Thailand’s Banpu is looking to diversify away from coal, which until now has provided about 90% of the energy company’s revenue. “We will integrate coal with renewable energy with the aim of maximizing profit and meeting social needs,” CEO Somruedee Chaimongkol tells Nikkei Asia Review. The company installed solar generators capable of producing 150,000 kW last year, and later this year will start operating a “megasolar project” in Japan’s Fukushima Prefecture. It will also build a $400 million, 80,000 kW wind farm in southern Vietnam.

Tenaga Nasional, a state-backed utility in Malaysia, started commercial operations late last year at a 50,000 kW plant near Kuala Lumpur. The government expects the country to get at least 20% of its electricity from renewables by 2025.

Five major Southeast Asian countries — Indonesia, Thailand, Vietnam, Malaysia and the Philippines — produced a combined 51.1 million kW of electricity from renewables in 2017, the International Renewable Energy Agency estimates. That was up 130% over the past decade.

The ongoing shift to renewables in Asia is coming at a good time: according to a joint report from the Asean Centre for Energy and the International Renewable Energy Association (IRENA), Southeast Asia will be home to more than 715 million people by 2025. Many of these people lack access to modern electricity systems, and renewables will be needed to ensure that all these people have access to affordable — and clean — energy.

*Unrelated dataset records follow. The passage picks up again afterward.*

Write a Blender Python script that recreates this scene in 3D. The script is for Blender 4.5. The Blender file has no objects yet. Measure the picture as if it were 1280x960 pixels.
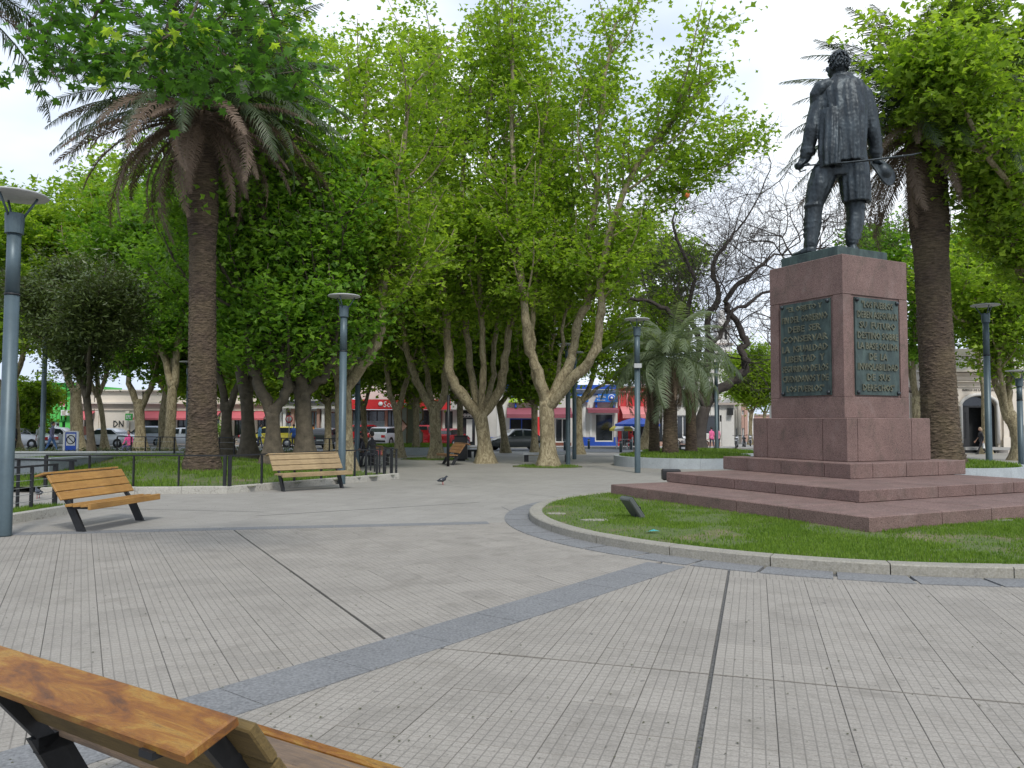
import bpy, bmesh, math, random
import numpy as np
from mathutils import Vector, Matrix
sc = bpy.context.scene
PI = math.pi
# ------------------------------------------------------------ camera
FPX, PITCH, ROLL, EYE = 981.3, math.radians(2.733), math.radians(0.19), 1.75
cam = bpy.data.cameras.new('camera'); cam_o = bpy.data.objects.new('camera', cam)
sc.collection.objects.link(cam_o)
cam.sensor_width = 36.0; cam.sensor_fit = 'HORIZONTAL'; cam.lens = FPX / 1280 * 36.0
cam.clip_start = 0.05; cam.clip_end = 2000
cam_o.matrix_world = Matrix.Translation((0, 0, EYE)) @ Matrix.Rotation(PI/2 + PITCH, 4, 'X') @ Matrix.Rotation(ROLL, 4, 'Z')
sc.camera = cam_o
# ------------------------------------------------------------ sky, sun, exposure
SUN_EL, SUN_AZ = math.radians(50), math.radians(165)     # azimuth from +Y clockwise
world = bpy.data.worlds.new('World'); sc.world = world; world.use_nodes = True
nt = world.node_tree; nt.nodes.clear()
def wn(t, **k):
    n = nt.nodes.new(t)
    for a, b in k.items(): setattr(n, a, b)
    return n
sky = wn('ShaderNodeTexSky', sky_type='NISHITA', sun_disc=False, sun_elevation=SUN_EL, sun_rotation=SUN_AZ)
tc = wn('ShaderNodeTexCoord'); mp = wn('ShaderNodeMapping'); mp.inputs['Scale'].default_value = (1, 1, 2.2)
no = wn('ShaderNodeTexNoise'); no.inputs['Scale'].default_value = 1.6; no.inputs['Detail'].default_value = 5; no.inputs['Roughness'].default_value = .5
rp = wn('ShaderNodeValToRGB')
rp.color_ramp.elements[0].position = .47; rp.color_ramp.elements[0].color = (4.7, 5.4, 6.8, 1)
rp.color_ramp.elements[1].position = .66; rp.color_ramp.elements[1].color = (8.4, 8.7, 8.9, 1)
mx = wn('ShaderNodeMix', data_type='RGBA'); mx.inputs[0].default_value = .9
bg = wn('ShaderNodeBackground'); bg.inputs[1].default_value = .1
wo = wn('ShaderNodeOutputWorld')
L = nt.links.new
L(tc.outputs['Generated'], mp.inputs[0]); L(mp.outputs[0], no.inputs['Vector']); L(no.outputs[0], rp.inputs[0])
L(sky.outputs[0], mx.inputs[6]); L(rp.outputs[0], mx.inputs[7]); L(mx.outputs[2], bg.inputs[0]); L(bg.outputs[0], wo.inputs[0])
sun = bpy.data.lights.new('sun', 'SUN'); sun.energy = 1.5; sun.angle = math.radians(10); sun.color = (1, .96, .9)
sun_o = bpy.data.objects.new('sun', sun); sc.collection.objects.link(sun_o)
sd = Vector((math.sin(SUN_AZ)*math.cos(SUN_EL), math.cos(SUN_AZ)*math.cos(SUN_EL), math.sin(SUN_EL)))
sun_o.rotation_euler = sd.to_track_quat('Z', 'Y').to_euler()
sc.view_settings.view_transform = 'Standard'; sc.view_settings.look = 'None'
sc.view_settings.exposure = 0.74; sc.view_settings.gamma = 1; sc.view_settings.use_curve_mapping = False
sc.cycles.max_bounces = 8; sc.cycles.transparent_max_bounces = 8

# ------------------------------------------------------------ geometry of the place
SLOPE = 0.007
def gz(y): return -SLOPE * max(0.0, y - 20.0)
def ray(px, py):
    cr, sr = math.cos(ROLL), math.sin(ROLL)
    xs, ys = px - 640, py - 480
    x0, y0 = xs*cr + ys*sr, -xs*sr + ys*cr
    c, s = math.cos(PITCH), math.sin(PITCH)
    Y = -y0 / FPX
    return x0 / FPX, c - Y*s, s + Y*c
def G(px, py, z=None):
    """ground point (or point at height z) under a photo pixel"""
    X, dy, dz = ray(px, py)
    if z is not None: t = (z - EYE) / dz; return Vector((X*t, dy*t, z))
    t = -EYE / dz
    if t < 0 or t*dy > 20: t = -(EYE - 20*SLOPE) / (dz + SLOPE*dy)
    return Vector((X*t, dy*t, gz(dy*t)))
def AT(px, py, Y):
    """point at depth Y under a photo pixel"""
    X, dy, dz = ray(px, py); t = Y / dy
    return Vector((X*t, Y, EYE + dz*t))

# ------------------------------------------------------------ object helpers
COL = sc.collection
def thing(name, label, cat, loc=(0, 0, 0), rz=0, group=None):
    o = bpy.data.objects.new(name, None); COL.objects.link(o); o.location = loc; o.rotation_euler = (0, 0, rz)
    o.empty_display_size = .2
    o['label'] = label; o['category'] = cat
    if group: o['group'] = group
    return o
def tag(o, label=None, cat=None, group=None, kind=None):
    for k, v in (('label', label), ('category', cat), ('group', group), ('kind', kind)):
        if v: o[k] = v
    return o
def link(name, me, mat=None, parent=None, loc=None, rz=None):
    o = bpy.data.objects.new(name, me); COL.objects.link(o)
    if mat is not None and not me.materials: me.materials.append(mat)
    if parent is not None: o.parent = parent
    if loc is not None: o.location = loc
    if rz is not None: o.rotation_euler = (0, 0, rz)
    return o
def copy_tree(o, parent=None):
    c = o.copy(); COL.objects.link(c); c.parent = parent
    for ch in o.children: copy_tree(ch, c)
    return c
def mesh_np(name, V, F, smooth=False, tint=None, counts=None):
    """V (n,3); F (m,k) same-size faces, or flat list with counts"""
    me = bpy.data.meshes.new(name); V = np.asarray(V, dtype=np.float32)
    me.vertices.add(len(V)); me.vertices.foreach_set('co', V.ravel())
    if counts is None:
        F = np.asarray(F, dtype=np.int32); n, k = F.shape; flat = F.ravel(); counts = np.full(n, k, dtype=np.int32)
    else: flat = np.asarray(F, dtype=np.int32); counts = np.asarray(counts, dtype=np.int32); n = len(counts)
    me.loops.add(len(flat)); me.loops.foreach_set('vertex_index', flat)
    me.polygons.add(n)
    st = np.zeros(n, dtype=np.int32); st[1:] = np.cumsum(counts)[:-1]
    me.polygons.foreach_set('loop_start', st); me.polygons.foreach_set('loop_total', counts)
    me.polygons.foreach_set('use_smooth', np.full(n, bool(smooth)))
    me.update(calc_edges=True)
    if tint is not None:
        a = me.attributes.new('tint', 'FLOAT', 'FACE'); a.data.foreach_set('value', np.asarray(tint, dtype=np.float32))
    return me
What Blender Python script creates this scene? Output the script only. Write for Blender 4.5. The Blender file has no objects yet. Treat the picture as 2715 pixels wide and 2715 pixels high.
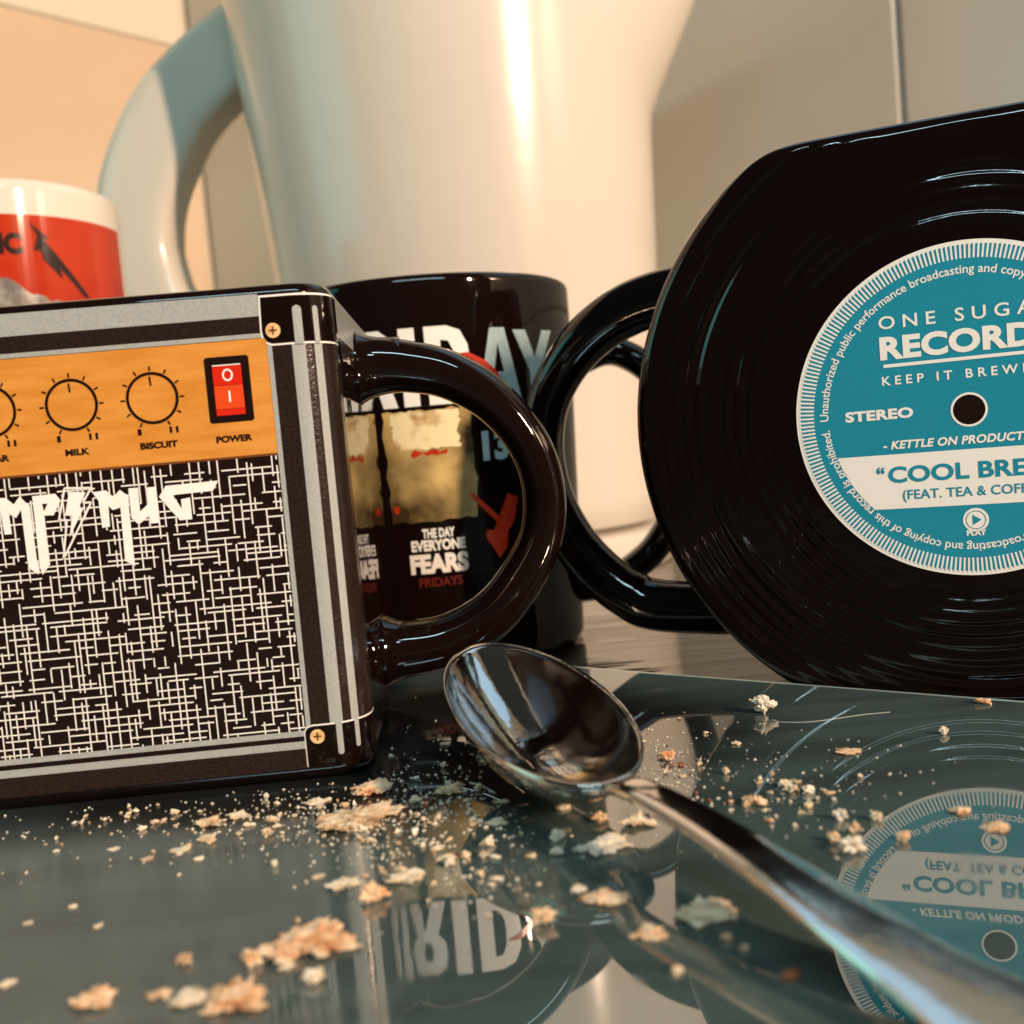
import bpy, bmesh, math, random
from mathutils import Vector, Matrix, noise
from mathutils.geometry import tessellate_polygon
PI = math.pi
S = bpy.context.scene
COL = S.collection

# ------------------------------------------------------------------ camera
H, PITCH, ROLL = 0.051, math.radians(3.9), math.radians(5.0)
F_ = Vector((0, math.cos(PITCH), -math.sin(PITCH)))
R0 = Vector((1, 0, 0)); U0 = R0.cross(F_)
R_ = R0 * math.cos(ROLL) - U0 * math.sin(ROLL)
U_ = U0 * math.cos(ROLL) + R0 * math.sin(ROLL)
cd = bpy.data.cameras.new('camera'); cam = bpy.data.objects.new('camera', cd); COL.objects.link(cam)
cam.matrix_world = Matrix(((R_.x, U_.x, -F_.x, 0), (R_.y, U_.y, -F_.y, 0), (R_.z, U_.z, -F_.z, H), (0, 0, 0, 1)))
cd.sensor_width = 36; cd.lens = 36.03; cd.clip_start = 0.005; cd.clip_end = 20
cd.dof.use_dof = True; cd.dof.focus_distance = 0.182; cd.dof.aperture_fstop = 22
S.camera = cam

def px(x, y, z=0.0):
    """world point on the level plane z under a photograph pixel (measuring aid for laying crumbs)"""
    d = F_ + R_ * ((x - 1357.5) / 2717) + U_ * ((1357.5 - y) / 2717)
    t = (z - H) / d.z
    return Vector((0, 0, H)) + d * t

# ------------------------------------------------------------------ light
w = bpy.data.worlds.new('World'); S.world = w; w.use_nodes = True
wb = w.node_tree.nodes['Background']
wb.inputs[0].default_value = (0.030, 0.032, 0.030, 1); wb.inputs[1].default_value = 1.0

def lamp(name, kind, loc, target, energy, color, size, size_y=None):
    l = bpy.data.lights.new(name, kind); o = bpy.data.objects.new(name, l); COL.objects.link(o)
    l.energy = energy; l.color = color
    if kind == 'AREA':
        l.shape = 'RECTANGLE' if size_y else 'DISK'; l.size = size
        if size_y: l.size_y = size_y
    else:
        l.shadow_soft_size = size
    o.location = loc
    d = Vector(target) - Vector(loc)
    o.rotation_euler = d.to_track_quat('-Z', 'Y').to_euler()
    return o
lamp('key_lamp', 'AREA', (1.65, -1.53, 0.95), (0.0, 0.4, 0.1), 84.0, (1.0, 0.70, 0.48), 0.06, 0.32)
lamp('second_lamp', 'POINT', (1.30, 0.10, 0.62), (0, 0, 0), 0.8, (1.0, 0.78, 0.56), 0.02)
lamp('overhead_tube', 'AREA', (0.04, -0.42, 0.66), (0.05, 0.2, 0.05), 2.6, (0.62, 0.90, 1.0), 0.55, 0.05)
lamp('added_sheen_panel', 'AREA', (0.17, 0.33, 0.38), (0.04, 0.08, 0.0), 0.085, (0.26, 0.62, 1.0), 0.24, 0.13)  # added unseen cool panel, placed for the sheen on spoon handle and rims
lamp('cool_fill', 'AREA', (-0.72, 0.12, 0.32), (-0.05, 0.45, 0.16), 0.85, (0.03, 0.72, 0.68), 0.45)

S.view_settings.view_transform = 'Standard'; S.view_settings.look = 'None'
S.view_settings.exposure = 0.15; S.view_settings.gamma = 1.0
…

Indeed, IRENA forecasts that energy consumption across Southeast Asia wil more than double by 2040.

The 10 member states of the Association of Southeast Asian Nations (ASEAN) have set a target of 23% renewable power for their energy supply by 2025, up from just 10% now. Reaching that goal will require $290 billion in spending, IRENA says, equivalent to a 10-fold increase over the current annual spending on such projects in the region. Much of the new spending will go toward solar projects, which should cause prices to decrease even further, making solar even more attractive.